Исследования психосемантики открывают то, как человек осуществляет категоризацию объектов и изменяет категоризацию в разных контекстах деятельности2. Исследования дают важные выводы и адекватны практическим результатам управления сознанием человека. Надо признать, что человек старается адаптироваться и подстраивается в своей категоризации объектов под контекст деятельности или контекст удовлетворения потребностей. Человек категоризует различно объекты когда дарит и получает подарок, когда обиделся и оказался причиной неприятностей другого, когда трудится и получает результат случайно. Однако возводить эти факты и изменения категоризации к адаптивному принципу, постулировать адаптацию и деятельность, которая удовлетворяет потребности или реализует идеалы сообщества, коллектива (деятельность по А.Н. Леонтьеву коллективна и это постулат советской психологии, человек, который вносит вклад в коллективную деятельность, получает свои возможности адаптации в сообществе), значит полагать адаптивный взгляд на культуру. С этой точки зрения не понятны факты, что слишком много из того, что культура задает, награждает, становится совсем не адаптивным, разрушительным и лишь воспроизводящим культуру, но разрушающим индивидуальность и адаптацию сообщества. Культура оказывается слишком затратной для индивида, сообщества и природы, но работает культура на свой ход установления бинарных оппозиций. Эта задача осуществляется в деятельности, средствами деятельности, за счет стараний деятельности. Много фактов существуют, указывающих на то, что человек согласен на деятельность не для адаптации, но для партисипации к объекту, который существует в данной культуре как объект установления бинарных оппозиций. Это есть установление деятельности, в деятельности и в результате осуществления деятельности есть семиозис, за счет которого культура существует, существует как становление1.

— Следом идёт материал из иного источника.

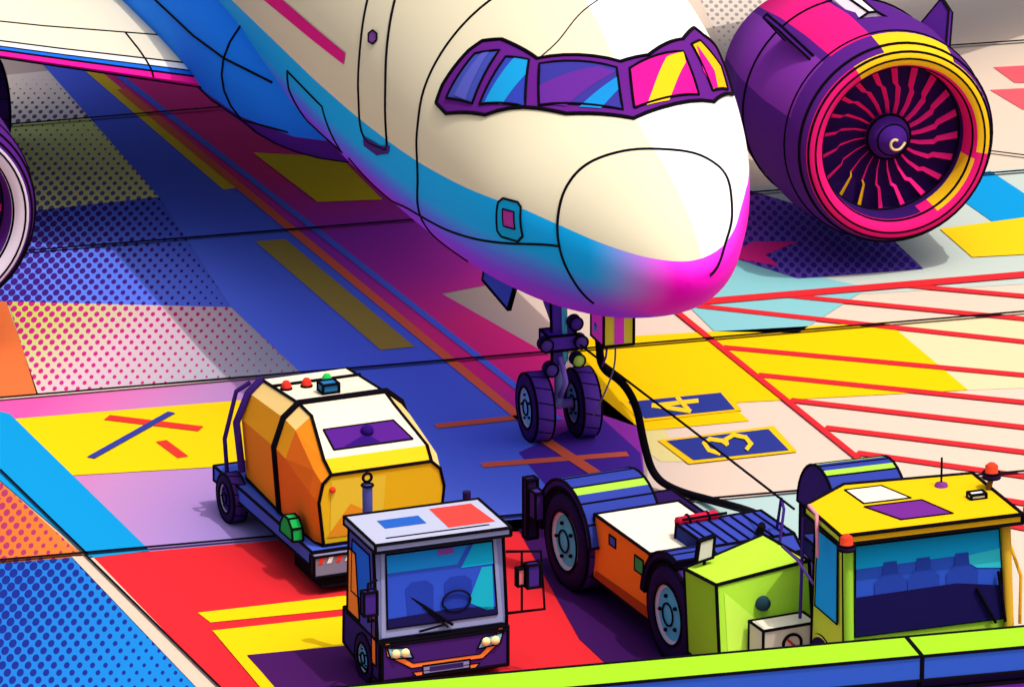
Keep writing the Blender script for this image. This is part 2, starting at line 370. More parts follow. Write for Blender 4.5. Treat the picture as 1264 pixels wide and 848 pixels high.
# flight deck glazing
FR=[(540,128),(548,106),(580,64),(597,52),(620,50),(664,74),(766,78),(800,70),(842,50),(855,36),(866,45),(888,60),(899,90),(903,118),(880,127),(782,148),(700,142),(600,143),(552,141)]
panel("windshield_frame",FR,'#6a2090',.014); sline("windshield_frame_line",FR,.017,closed=True,off=.016)
WN=[("side_window",[(553,122),(588,68),(618,64),(585,129)],'#4450b8'),
    ("side_window",[(594,130),(626,72),(654,76),(650,134)],'#3446bc'),
    ("windshield_pane",[(667,132),(667,81),(761,86),(769,138)],'#3c38a0'),
    ("windshield_pane",[(783,136),(777,87),(842,66),(861,119)],'#f0189c'),
    ("side_window",[(878,114),(852,57),(862,52),(888,84),(896,112)],'#ffc818')]
for n_,q,c in WN:
    panel(n_,q,c,.022); sline(n_+"_line",q,.012,closed=True,off=.023)
for q,c in (([(600,129),(636,74),(654,76),(653,92),(622,131)],'#1aa4e8'),([(668,108),(668,131),(700,134),(760,92),(740,85)],'#6a2ca0'),([(716,135),(762,98),(765,112),(742,137)],'#1a94e0'),
            ([(798,133),(822,73),(842,67),(845,80),(825,127)],'#ffd020'),([(563,119),(596,68),(606,66),(577,125)],'#5a60c8'),([(866,90),(858,58),(880,90),(884,111),(878,111)],'#f0189c')):
    panel("glass_tint",q,c,.028)
# seams
sline("radome_seam",[(876,340),(893,308),(903,268),(898,222),(872,196),(820,185),(770,187),(725,203),(700,230),(689,268),(692,310),(708,346),(733,374)],.013)
sline("skin_seam",[(625,-12),(560,45),(524,110),(515,165),(516,225),(535,290),(563,322)],.012)
sline("skin_seam",[(405,195),(470,240),(505,258),(560,287),(620,300),(690,304)],.011)
sline("door_line",[(458,-14),(445,60),(443,120),(449,168),(470,182),(478,178),(476,120),(478,60),(492,-14)],.013)
sline("access_line",[(355,88),(398,132),(412,188),(375,150),(357,110)],.012,closed=True)
sline("skin_seam",[(772,-14),(720,14),(690,50),(662,76)],.008,m='#3a2a40')
panel("door_step",[(449,168),(470,180),(482,180),(480,190),(466,192),(450,180)],'#4a2a8a',.012)
panel("service_hatch",[(616,250),(622,245),(640,250),(644,256),(646,292),(640,298),(620,292),(615,285)],'#14b4f4',.008)
sline("service_hatch_line",[(616,250),(622,245),(640,250),(644,256),(646,292),(640,298),(620,292),(615,285)],.010,closed=True,off=.010)
panel("hatch_latch",[(622,258),(636,262),(637,283),(623,279)],'#c03ab0',.014)
sline("hatch_latch_line",[(622,258),(636,262),(637,283),(623,279)],.007,closed=True,off=.015)
panel("livery_stripe",[(316,-8),(340,-8),(427,66),(425,80)],'#f01890',.010)
panel("cabin_port",[(456,42),(461,38),(466,42),(466,50),(461,55),(456,52)],'#8a4aa8',.010)
sline("cabin_port_line",[(456,42),(461,38),(466,42),(466,50),(461,55),(456,52)],.008,closed=True,off=.012)
# belly fairing
bf=[(4.3,1.2,.6),(5.0,1.85,1.0),(6,2.15,1.25),(7,2.25,1.32),(10,2.3,1.34),(14,2.2,1.3),(16,1.7,.9),(17.5,.8,.3)]
v=[];N=40
for y,w_,h in bf:
    for k in range(N):
        a=2*math.pi*k/N; v.append((w_*math.sin(a),y,2.68+h*math.cos(a)))
f=[(i*N+k,i*N+(k+1)%N,(i+1)*N+(k+1)%N,(i+1)*N+k) for i in range(len(bf)-1) for k in range(N)]
def fair():
    m=bpy.data.materials.new("fairing_paint"); m.use_nodes=True; nt=m.node_tree
    b=nt.nodes["Principled BSDF"]; b.inputs["Roughness"].default_value=.8; b.inputs["Specular IOR Level"].default_value=.06
    g=nt.nodes.new("ShaderNodeNewGeometry"); sx=nt.nodes.new("ShaderNodeSeparateXYZ"); nt.links.new(g.outputs["Position"],sx.inputs[0])
    t=math_n(nt,'SUBTRACT',sx.outputs[2],1.3)
    r=ramp(nt,[(0,'#5a2098'),(.86,'#5a2098'),(.87,'#1c80ff*'),(1,'#1c84ff*')]); nt.links.new(t,r.inputs[0]); nt.links.new(r.outputs[0],b.inputs["Base Color"]); return m
mobj("belly_fairing",v,f,[fair()],None,AC,smooth=True,ink=False)
for k in (31,27): tube("fairing_seam",[Vector(v[i*N+k])+Vector((-.004,0,0)) for i in range(1,6)],.011,INK,AC,res=1)
tube("fairing_seam",[Vector(v[2*N+k])+Vector((-.006,-.004,0)) for k in range(20,36)],.011,INK,AC,res=1)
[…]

Человек не адаптируется в деятельности, но осуществляет деятельность как культурную форму, дающую ему решать проблемы полагания бинарности. Человеку важно в деятельности, в коммуникации, в наслаждении обрести объект партисипации. Это старание и желание человека культура задает, но использует для того, чтобы заставить человека делать то, что ей важно2. Культура задает и заставляет, получает от человека результат как наработанные системы категорий, действия категоризации, подстраивание и проверку систем категорий в разных контекстах деятельности. Тогда можно заметить, почему, как и в каких случаях выводы психосемантики оказываются верными. Верными настолько, что не только подтверждаются практикой, но даже эту практику задают, выводы психосемантики осмысливаемы в русле идеи семиозиса3, психосемантика престижна в научных исследованиях сознания и дискурс психосемантики узнается как актуальный, эффективный и разумный.
Психосемантика обладает методами исследования, нереализуемыми в традиционном подходе. В психосемантике исследуются субъективные семантические пространства, которые могли исследоваться в традиционной психометрике лишь объектно. «Традиционная психодиагностика личности всегда находилась перед дилеммой: либо стандартизация, либо индивидуализация диагностической процедуры», применяя массовые стандарты, сформулированные «в результате статистической обработки массовых, популяционных результатов выполнения теста». Психосемантические методы решают дилемму1. А.Г. Шмелев рассматривает психосемантику как репрезентирующую субъектную парадигму. Традиционная психометрика, как объектная парадигма использует данные, описываемые в прямоугольной таблице «индивид — характеристика». «Экспериментальная психосемантика оперирует объемными трехсторонними матрицами типа «объект — категория — индивид», что создает объективные возможности для построения эмпирических моделей на основе принципа «субъектности»2. «Однако не… любая трехсторонняя матрица данных вводит исследователя в субъектную парадигму…. о субъектной парадигме имеет смысл говорить тогда, когда… стимульный объект из набора стимулов получает в эксперименте регулярное разнообразие значений по различным субъективным характеристикам в рамках одного индивида»3. «На уровне человека отражение … опирается на единицы, аккумулирующие общественный опыт,— значения. В этом смысле естественно сформулировать задачу эмпирического метода — не описывать человека как объект со свойствами или только лишь как носителя чувственных форм отражения, но вскрывать субъективную систему значений, с которой человек подходит к взаимодействию с объектом»4.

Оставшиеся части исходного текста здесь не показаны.